De manière générale, l’égalité doit être vécue à plusieurs niveaux: travail à temps partiel, congé paternité, etc. L’égalité de rémunération n’est donc qu’un des morceaux du puzzle, mais il est également très important. Et il ne suffit pas non plus d’agir seulement en embauchant plus de femmes. Les organisations doivent ainsi être encouragées à modifier leur approche interne et à appliquer les mêmes normes de base à tous les niveaux, tant pour les hommes que pour les femmes. Pour accomplir ce changement, nous devons changer de priorités. Pour cela, nous devons repenser les entreprises et les systèmes économiques en profondeur. Je souhaite que les femmes et les hommes aient davantage de pouvoir à tous les niveaux, car la structure organisationnelle pyramidale ne fonctionne plus. Dans dix ans, ce modèle sera terminé. Nous nous dirigeons plutôt vers une forme d’organisation non structurée avec des équipes formées et dissoutes en fonction de leurs compétences et objectifs. Cette transition importante nécessite ainsi un modèle fort au niveau de la direction. Et dans ce sens, la politique joue également un rôle important. La loi sur l’analyse des salaires récemment approuvée en Suisse constitue d’ailleurs un pas encourageant effectué dans la bonne direction.

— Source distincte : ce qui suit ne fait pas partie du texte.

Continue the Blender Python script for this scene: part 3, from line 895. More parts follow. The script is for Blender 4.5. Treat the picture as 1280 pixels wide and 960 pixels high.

Quels sont vos prochains projets dans votre carrière et pour Ikea?
Dans mon nouveau rôle au sein du groupe Ingka (dont IKEA Suisse fait aussi partie), mon ambition principale consiste à développer l’activité de l’entreprise tout en faisant en sorte que nos collègues restent également au coeur de nos préoccupations. Nous traversons une transformation fondamentale du marché du travail et dans ce contexte il s’avère très important de pouvoir guider chaque collaborateur. Plusieurs emplois vont disparaître et seront bientôt remplacés par de nouveaux. Nous nécessiteront ainsi de nouvelles compétences et nous devons absolument nous assurer que les gens puissent les acquérir et soient préparés au mieux au changement.